Karl Kautsky

Ireland


4. Ireland in the 20th Century

d) Reconciliation

Lloyd George, who is very sensitive to the moods of the important political elements in his country, finally felt himself forced to take the initiative for reconciliation. And, being an audacious and gifted tactician, he approached the other side in a way which shortly before no one believed possible. He offered concessions which went far beyond Home Rule, which had become law in August 1914. According to the new settlement to which he acceded, Ireland became a completely independent free state in the British Commonwealth, with its own commercial policy and own army. Only naval defence would remain for the moment a matter for the empire. Ulster is given a choice of whether or not to join the new Free State.

Far-reaching though this approach was, Lloyd George did not find it easy to bring the other side to condescend to negotiate.

As always happens in long and bitter wars, the most reckless tendency had become leader of the movement in Ireland, even though it had angered the movement while it was still a small minority by a line of action which was condemned by the great majority. This extreme tendency of irreconcilable Republicans led by De Valera, president of the Irish Republic, was completely under the influence of the American emigrants, who were equally far removed from both Ireland’s woes and joys, and who were more concerned with England’s harm than Ireland’s good. These Irish politicians of force, who in their way are just as brutally narrow-minded as their English counter-parts, wanted to hear nothing of reconciliation, but demanded the continuation of the war till England’s unconditional capitulation!

One example of the absurdity and the recklessness of the American Sinn Feiners is provided by their organ appearing in New York, The Irish World. It sent De Valera a telegram declaring that the proposed agreement was the worst defeat suffered by Ireland since Strongbow’s landing: It would be her first moral defeat, because she would now lower herself to voluntary servitude to England.

This Strongbow, an English feudal lord, Richard De Clare, with the nickname Strongbow, was the first of the English conquerors to gain a foothold in Ireland. (1170).

In the nine centuries since then the Irish people suffered an abundance of the most painful defeats, and had lost their land and freedom. Now, with one blow the Irish are to be transferred into the ranks of the freest nations in the world, on a par with Canada and Australia, – and these American Sinn Feiners dare to represent, this change as the worst defeat Ireland has suffered in nine centuries – merely because eternal hostility is to be replaced by hearty friendship towards England, or voluntary servitude, as it seems to the Irish World.
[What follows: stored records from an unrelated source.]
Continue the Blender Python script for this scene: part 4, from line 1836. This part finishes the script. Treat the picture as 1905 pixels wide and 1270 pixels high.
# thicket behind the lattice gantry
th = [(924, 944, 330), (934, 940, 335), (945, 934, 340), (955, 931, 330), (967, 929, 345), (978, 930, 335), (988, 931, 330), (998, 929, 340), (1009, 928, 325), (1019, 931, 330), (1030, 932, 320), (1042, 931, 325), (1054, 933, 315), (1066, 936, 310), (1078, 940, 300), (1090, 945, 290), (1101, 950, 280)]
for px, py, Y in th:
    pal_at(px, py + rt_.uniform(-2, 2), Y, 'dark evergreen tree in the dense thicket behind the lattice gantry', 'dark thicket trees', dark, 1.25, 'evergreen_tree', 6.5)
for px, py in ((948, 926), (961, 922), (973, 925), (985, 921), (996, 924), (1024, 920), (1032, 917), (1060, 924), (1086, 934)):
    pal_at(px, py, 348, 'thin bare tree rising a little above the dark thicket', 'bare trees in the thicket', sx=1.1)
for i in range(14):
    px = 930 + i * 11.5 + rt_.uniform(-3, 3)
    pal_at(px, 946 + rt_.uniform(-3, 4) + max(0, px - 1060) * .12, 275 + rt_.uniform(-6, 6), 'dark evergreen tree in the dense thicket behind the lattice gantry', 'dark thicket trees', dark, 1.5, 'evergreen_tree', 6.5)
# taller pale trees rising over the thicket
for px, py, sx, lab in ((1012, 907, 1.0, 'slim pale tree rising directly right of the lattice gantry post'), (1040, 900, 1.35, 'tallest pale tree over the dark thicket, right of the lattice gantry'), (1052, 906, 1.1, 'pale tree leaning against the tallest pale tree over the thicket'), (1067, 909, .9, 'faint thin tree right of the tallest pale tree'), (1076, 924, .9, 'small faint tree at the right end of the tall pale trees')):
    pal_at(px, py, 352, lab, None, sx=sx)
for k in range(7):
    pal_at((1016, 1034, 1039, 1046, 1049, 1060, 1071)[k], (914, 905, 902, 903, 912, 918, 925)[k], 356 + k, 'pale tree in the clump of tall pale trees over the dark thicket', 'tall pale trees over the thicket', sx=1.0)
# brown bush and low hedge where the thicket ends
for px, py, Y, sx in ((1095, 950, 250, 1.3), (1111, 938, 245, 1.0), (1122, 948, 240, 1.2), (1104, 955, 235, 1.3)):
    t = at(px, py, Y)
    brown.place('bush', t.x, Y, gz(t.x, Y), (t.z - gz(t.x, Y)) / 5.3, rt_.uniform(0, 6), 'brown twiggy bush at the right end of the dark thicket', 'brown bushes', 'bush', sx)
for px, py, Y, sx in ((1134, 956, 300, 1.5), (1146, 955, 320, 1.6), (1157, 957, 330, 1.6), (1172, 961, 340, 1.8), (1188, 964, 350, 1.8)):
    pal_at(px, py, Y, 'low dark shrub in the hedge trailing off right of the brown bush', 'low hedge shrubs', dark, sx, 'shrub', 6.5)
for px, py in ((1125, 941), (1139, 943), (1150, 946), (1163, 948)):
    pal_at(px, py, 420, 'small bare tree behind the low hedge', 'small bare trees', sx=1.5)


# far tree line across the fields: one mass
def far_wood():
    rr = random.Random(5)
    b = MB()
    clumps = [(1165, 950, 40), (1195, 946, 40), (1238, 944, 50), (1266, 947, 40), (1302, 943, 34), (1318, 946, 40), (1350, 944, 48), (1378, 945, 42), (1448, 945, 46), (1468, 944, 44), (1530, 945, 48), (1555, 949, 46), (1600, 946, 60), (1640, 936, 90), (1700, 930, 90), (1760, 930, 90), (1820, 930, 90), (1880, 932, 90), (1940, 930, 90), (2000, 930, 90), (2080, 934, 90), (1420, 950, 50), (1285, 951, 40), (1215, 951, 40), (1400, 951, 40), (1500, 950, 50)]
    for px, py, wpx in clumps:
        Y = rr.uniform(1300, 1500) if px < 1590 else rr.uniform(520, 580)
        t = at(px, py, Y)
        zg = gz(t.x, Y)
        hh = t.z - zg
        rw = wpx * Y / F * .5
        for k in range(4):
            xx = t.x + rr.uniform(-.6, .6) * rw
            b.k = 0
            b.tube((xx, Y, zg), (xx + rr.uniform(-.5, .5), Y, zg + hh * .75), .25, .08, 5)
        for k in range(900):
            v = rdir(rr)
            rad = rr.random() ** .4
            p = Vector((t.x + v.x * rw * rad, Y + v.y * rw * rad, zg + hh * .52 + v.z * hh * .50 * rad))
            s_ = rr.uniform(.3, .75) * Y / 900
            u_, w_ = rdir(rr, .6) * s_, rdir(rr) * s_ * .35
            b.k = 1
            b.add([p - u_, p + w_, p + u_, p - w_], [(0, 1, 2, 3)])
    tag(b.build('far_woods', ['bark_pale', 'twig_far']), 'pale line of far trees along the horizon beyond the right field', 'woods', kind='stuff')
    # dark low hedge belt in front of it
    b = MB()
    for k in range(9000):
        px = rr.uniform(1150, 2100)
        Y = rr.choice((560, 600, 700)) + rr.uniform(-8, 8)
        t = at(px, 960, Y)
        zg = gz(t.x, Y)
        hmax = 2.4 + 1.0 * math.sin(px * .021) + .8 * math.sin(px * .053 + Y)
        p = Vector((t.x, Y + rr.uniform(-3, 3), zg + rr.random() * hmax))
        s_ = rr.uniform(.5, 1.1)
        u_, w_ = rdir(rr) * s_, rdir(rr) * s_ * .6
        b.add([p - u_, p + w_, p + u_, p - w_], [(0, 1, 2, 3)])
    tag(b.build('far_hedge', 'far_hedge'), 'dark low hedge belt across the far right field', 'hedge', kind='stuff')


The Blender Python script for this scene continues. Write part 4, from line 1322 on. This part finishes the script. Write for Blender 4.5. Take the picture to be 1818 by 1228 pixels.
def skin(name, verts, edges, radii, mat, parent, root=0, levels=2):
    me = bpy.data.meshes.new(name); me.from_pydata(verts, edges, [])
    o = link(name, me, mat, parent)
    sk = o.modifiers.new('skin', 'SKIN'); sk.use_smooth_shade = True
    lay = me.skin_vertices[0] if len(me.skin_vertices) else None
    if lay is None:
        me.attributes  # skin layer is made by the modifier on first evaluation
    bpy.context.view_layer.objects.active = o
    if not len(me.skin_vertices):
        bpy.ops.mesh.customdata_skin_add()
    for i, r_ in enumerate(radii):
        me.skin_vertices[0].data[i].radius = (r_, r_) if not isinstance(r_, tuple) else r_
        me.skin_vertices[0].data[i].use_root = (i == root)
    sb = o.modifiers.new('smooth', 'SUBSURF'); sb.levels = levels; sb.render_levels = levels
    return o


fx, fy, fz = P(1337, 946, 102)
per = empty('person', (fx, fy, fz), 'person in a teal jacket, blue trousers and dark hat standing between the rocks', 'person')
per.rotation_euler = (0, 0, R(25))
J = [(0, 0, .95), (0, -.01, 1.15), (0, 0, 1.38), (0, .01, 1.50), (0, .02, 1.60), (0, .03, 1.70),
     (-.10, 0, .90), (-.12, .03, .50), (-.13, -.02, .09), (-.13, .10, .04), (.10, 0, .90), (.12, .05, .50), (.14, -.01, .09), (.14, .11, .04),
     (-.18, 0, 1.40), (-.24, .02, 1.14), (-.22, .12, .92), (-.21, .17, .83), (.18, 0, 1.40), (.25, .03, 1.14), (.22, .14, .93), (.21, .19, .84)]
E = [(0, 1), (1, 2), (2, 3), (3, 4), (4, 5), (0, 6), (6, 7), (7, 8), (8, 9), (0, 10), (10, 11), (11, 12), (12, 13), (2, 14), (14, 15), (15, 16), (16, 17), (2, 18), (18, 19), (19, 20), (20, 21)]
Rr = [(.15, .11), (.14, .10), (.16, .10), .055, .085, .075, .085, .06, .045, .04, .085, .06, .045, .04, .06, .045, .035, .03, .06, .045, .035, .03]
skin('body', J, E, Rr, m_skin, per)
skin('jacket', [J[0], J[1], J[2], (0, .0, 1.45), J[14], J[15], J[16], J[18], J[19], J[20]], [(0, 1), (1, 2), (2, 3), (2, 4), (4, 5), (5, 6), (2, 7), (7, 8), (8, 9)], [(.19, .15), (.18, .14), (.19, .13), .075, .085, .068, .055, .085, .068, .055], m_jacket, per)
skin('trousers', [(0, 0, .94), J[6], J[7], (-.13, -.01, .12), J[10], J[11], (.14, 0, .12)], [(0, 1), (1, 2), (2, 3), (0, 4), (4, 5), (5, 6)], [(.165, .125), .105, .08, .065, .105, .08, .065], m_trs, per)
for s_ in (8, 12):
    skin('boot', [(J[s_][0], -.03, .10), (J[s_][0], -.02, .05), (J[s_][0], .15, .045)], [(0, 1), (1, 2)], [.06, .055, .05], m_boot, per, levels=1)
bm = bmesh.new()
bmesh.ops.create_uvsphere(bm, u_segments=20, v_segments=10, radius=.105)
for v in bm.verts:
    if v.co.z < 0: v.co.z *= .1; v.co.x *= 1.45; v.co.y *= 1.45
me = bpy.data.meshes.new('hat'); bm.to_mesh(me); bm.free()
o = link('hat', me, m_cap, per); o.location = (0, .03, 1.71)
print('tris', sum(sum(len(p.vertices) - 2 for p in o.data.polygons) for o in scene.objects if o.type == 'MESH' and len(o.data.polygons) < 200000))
The absurdity and unscrupulousness of American Sinn Fein demagogy cannot be demonstrated more clearly.

But they were up against an adversary who surpassed them in intelligence and tenacity. And Ireland’s true interests had to reassert themselves in the consciousness of the mass of her people and force back the Sinn Feiners and other extremists as soon as the intoxication of the bloody war had been interrupted by a ceasefire, which cleared the way for sober reflection.

With endless patience and outstanding skill, Lloyd George was able to bring De Valera to the negotiating table in spite of himself and in spite of his unfriendly and at times directly insulting behaviour, and was able to spin the thread, once joined, ever further, however often it seemed likely to tear.

It could be wished that the German proletariat would also find a Lloyd George to unify it, who would bring the De Valeras of the proletarian class struggle to the negotiating-table, and overcome the obstacles preventing them from unifying.

Right up to the end, Mr. De Valera put every obstacle that the irreconcilability of a nationalist brain could think of, in the way of peace and understanding between peoples. We also have patriots of this calibre amongst the German nationalists, amongst which there are not a few who unthinkingly want to drive Germany into new wars, in which however it would be destroyed, but which would also be an embarrassment to France.

Yet these German patriots are condemned to impotence. The mass of the German people want nothing to do with them and that would become even more evident if the French were as clever about Germany as Lloyd George was about Ireland. He put the Sinn Feiners on weak ground by his fair dealing and won the mass of the Irish people for the bond of friendship with England. It is a true bond, people to people, for Lloyd George did not act here as an autocrat, but as the representative of the vast majority of his people, as is shown by the overwhelming majority which his Irish proposal received from all parties – with the exception of a section of the ruling party.